Let us see what is the participation of the operational administration in this process. A few years ago the National Plant Protection Service (NPPS) was liquidated. Pieces of it were stitched on like patches to the newly created Bulgarian Food Safety Agency (BFSA). The idea of integrity and autonomy of plant protection within the new mega-structure was buried lightly, with a maximum dose of short-sightedness. The current Plant Protection Department within the BFSA is represented by a handful of specialists with tied hands. Their professional capacity cannot be used as intended. In other words: this boned-out administrative dwarf, considered an instrument with regulatory functions, whose job description also includes the obligation to manage plant protection at national level, based on forecasting and warning, serves no one!
And what is the role of the Agricultural Academy in fostering collaboration among plant protection researchers – weed scientists, entomologists, phytopathologists – scattered here and there across the institutes within the Academy’s system, in order to increase the efficiency of work of this valuable scientific resource? The answer is: the Agricultural Academy has no position or opinion, nor any plans whatsoever for change... Or rather it does! It placed the Institute of Plant Protection in Kostinbrod under the "umbrella" of the "N. Pushkarov" Institute of Soil Science. This strange symbiosis put an end to its autonomy. The few researchers remaining there do not deal with practical issues of plant protection. The dominant factor in their activity, according to the director Prof. Olya Karadzhova, is their participation in European projects oriented towards fundamental scientific discoveries!
As regards the National Agricultural Advisory Service (NAAS), which until recently was entrusted with great expectations to increase the awareness and professional skills of agricultural producers, to orient their practices (including plant protection measures) in the right direction, to participate in building a new, higher level of connectivity among the participants in agricultural production, the disappointment is total. Every day (unfortunately) brings evidence that this project is barren, the product of bureaucratic manufacture. The fragile notion that things are about to happen or will finally gain momentum is evaporating like smoke. This sad picture suggests that the project was never actually conceived to function as intended, as an actively engaged partner of domestic farming. Time has shown that such state institutions, such false authorities, are of no use to anyone, least of all to the people working in the fields. We have seen enough steps in the wrong direction, costly experiments and irrational decisions. Once again we are engaged in a futile chase after illusions!
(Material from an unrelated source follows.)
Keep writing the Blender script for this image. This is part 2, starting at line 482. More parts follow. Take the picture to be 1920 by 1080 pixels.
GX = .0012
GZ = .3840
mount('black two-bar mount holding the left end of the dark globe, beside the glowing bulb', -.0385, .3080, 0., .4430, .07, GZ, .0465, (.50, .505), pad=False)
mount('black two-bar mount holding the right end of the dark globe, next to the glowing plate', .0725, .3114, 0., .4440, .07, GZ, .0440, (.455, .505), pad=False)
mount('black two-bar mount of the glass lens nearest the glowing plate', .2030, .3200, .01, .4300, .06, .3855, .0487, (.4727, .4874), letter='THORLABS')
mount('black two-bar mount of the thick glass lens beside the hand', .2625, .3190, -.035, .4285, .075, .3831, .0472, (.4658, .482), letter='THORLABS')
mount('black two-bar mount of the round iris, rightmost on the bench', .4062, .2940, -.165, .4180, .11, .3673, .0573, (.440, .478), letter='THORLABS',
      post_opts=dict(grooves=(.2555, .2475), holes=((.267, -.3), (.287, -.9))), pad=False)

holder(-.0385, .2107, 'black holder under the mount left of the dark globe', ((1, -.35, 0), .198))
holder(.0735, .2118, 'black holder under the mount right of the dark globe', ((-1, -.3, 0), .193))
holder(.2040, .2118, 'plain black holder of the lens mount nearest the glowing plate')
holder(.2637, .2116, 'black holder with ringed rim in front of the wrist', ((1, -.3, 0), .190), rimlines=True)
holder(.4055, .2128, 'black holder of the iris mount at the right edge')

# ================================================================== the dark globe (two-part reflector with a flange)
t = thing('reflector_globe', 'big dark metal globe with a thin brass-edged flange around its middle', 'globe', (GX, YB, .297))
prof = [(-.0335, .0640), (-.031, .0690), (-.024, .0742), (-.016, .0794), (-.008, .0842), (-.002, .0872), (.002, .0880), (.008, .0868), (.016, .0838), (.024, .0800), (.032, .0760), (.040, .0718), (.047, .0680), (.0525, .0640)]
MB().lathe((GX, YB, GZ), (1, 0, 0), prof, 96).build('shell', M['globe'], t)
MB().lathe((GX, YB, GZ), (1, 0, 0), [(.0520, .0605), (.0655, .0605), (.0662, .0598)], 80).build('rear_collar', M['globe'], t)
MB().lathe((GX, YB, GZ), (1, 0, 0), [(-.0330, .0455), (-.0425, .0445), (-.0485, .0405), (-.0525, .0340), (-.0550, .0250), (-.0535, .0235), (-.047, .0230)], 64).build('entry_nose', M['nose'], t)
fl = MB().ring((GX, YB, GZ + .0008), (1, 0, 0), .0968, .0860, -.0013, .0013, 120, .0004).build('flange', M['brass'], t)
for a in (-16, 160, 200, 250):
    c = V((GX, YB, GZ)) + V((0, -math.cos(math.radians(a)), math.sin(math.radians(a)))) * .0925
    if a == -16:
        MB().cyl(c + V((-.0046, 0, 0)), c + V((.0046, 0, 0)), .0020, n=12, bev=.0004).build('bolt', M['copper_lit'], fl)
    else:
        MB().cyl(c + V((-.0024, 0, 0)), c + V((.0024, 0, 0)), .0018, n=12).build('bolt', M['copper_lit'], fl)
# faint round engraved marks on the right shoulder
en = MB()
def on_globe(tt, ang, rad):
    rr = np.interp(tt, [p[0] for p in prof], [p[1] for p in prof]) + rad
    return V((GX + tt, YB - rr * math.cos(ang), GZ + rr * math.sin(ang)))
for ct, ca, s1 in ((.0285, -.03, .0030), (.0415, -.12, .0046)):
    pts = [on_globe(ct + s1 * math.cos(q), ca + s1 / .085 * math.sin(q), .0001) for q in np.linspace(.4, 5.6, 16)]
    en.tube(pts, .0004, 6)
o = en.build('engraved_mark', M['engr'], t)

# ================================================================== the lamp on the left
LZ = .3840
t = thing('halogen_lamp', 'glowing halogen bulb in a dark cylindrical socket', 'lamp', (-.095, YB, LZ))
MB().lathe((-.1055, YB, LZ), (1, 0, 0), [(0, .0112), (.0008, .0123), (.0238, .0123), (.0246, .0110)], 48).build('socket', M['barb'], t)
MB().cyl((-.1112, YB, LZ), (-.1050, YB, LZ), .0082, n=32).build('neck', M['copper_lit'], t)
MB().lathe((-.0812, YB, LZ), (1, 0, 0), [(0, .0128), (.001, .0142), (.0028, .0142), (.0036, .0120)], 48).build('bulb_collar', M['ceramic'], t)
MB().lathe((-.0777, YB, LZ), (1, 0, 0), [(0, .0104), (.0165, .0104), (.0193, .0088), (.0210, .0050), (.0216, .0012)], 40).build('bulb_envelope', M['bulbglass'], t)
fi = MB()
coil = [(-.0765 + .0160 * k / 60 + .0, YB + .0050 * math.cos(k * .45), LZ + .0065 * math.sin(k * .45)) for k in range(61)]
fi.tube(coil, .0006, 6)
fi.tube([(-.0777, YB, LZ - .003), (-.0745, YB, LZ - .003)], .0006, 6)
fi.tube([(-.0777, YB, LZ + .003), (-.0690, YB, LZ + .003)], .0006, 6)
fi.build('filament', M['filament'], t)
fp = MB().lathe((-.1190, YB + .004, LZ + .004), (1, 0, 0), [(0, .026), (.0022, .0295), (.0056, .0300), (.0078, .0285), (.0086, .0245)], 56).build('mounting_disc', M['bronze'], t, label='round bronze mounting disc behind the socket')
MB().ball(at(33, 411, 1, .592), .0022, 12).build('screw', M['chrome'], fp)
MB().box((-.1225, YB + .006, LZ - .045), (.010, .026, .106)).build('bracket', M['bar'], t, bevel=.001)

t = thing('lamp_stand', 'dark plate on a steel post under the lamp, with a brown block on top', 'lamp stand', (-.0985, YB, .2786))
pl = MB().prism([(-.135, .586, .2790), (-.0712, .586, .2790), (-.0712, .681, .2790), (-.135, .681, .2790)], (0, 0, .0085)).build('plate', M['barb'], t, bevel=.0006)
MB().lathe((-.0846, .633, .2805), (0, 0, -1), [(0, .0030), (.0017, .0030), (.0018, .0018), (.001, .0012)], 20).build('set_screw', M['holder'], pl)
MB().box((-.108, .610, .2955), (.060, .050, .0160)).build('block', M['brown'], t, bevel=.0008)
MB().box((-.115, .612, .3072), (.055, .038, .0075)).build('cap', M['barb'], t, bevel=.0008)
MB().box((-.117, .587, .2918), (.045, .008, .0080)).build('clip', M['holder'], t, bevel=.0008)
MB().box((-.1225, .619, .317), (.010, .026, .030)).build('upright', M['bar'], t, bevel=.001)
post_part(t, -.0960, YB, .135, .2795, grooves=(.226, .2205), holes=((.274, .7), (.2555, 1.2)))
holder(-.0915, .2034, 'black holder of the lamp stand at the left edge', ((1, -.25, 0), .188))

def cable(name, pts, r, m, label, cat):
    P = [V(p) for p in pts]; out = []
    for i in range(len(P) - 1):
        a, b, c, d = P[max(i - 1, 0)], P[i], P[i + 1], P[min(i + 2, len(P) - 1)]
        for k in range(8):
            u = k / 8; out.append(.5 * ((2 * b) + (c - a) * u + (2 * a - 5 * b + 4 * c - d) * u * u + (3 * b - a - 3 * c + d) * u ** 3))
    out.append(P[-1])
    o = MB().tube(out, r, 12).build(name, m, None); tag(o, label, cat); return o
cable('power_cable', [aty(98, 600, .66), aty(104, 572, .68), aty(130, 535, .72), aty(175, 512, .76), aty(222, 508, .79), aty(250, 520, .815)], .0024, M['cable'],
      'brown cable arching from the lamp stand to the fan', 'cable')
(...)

What are the guarantees for achieving a high health status of sunflower, maize and oilseed rape in our country under an uncertain climatic and phytosanitary environment – this is the topic of this issue of the journal "Plant Protection". We have tried to remind our readership which institutions are responsible for the informed choice of plant protection products and the technologies for their correct application. From the examples we have cited, it is, we hope, clear that the state, represented by the Ministry of Agriculture, Food and Forestry and its structures – the BFSA, the Agricultural Academy and the NAAS – does not participate constructively in preparing the farming community to structure the tools for its plant protection practice.
At this point, prominent analysts and commentators with broad knowledge of the subject will probably kindly remind us that we fail to note the role of the representations of multinational agrochemical companies in shaping the informed choice. We will reassure these concerned voices. Here is what we think on the matter. The highest class of plant protection, represented by the world’s leading agrochemical companies, is present here in Bulgaria. The teams of these companies, composed of professional experts with reputable agronomic credentials, operate according to all market rules in a strongly competitive environment. The companies maintain active dialogue with their partners – distributors and end users. Agricultural producers in the country have the privilege and opportunity to receive objective, creative, accurate and up-to-date information on every product from the commercial portfolio of each of these companies, listen to presentations, receive consultations in their own fields, and visit company demonstration platforms across the country. This high professional activity at corporate level undoubtedly influences the formation of opinions, choices and positions regarding one product or another, one technology or another. However, this in no way means that the trading companies on the pesticide market render meaningless, underestimate or neglect the positions of the other participants in the process of developing specific plant protection strategies.
The state is obliged to participate actively in the organisation of agricultural production, in the engineering of operational plans for effective action against the harmful phytosanitary environment. This is all the more necessary because Bulgarian agriculture has entered the next stage of its intensive, integrated and positional development. Production is transforming very rapidly, on a broad front – the concepts of "green" policies and precision agriculture are no longer vague future horizons but a present reality. The role and participation of plant protection, as part of this large-scale renewal process, require a new type of connectivity and sharing of responsibilities among all front-line participants who work with intellect and ideas to achieve a high health status of agricultural crops.
The point is that both the Bulgarian state and the multinational companies of the agrochemical industry have a common goal – our agriculture to be a sustainable, growing and profitable sector of the national economy. However, the approach to achieving this high-value economic goal is currently different. The impression remains that the state of Bulgaria is of the opinion that the global companies operating here are more or less obliged to mobilise their entire resources, responsibility and energy to make this happen! Which, as you can guess, excludes the concept of connectivity among administration, science, education and business. Such a position is unacceptable and destructive, leading to a dead end. It is urgently necessary for the state to correct its plant protection policy.
Because, as is well known, plant protection is an indispensable factor in agricultural production!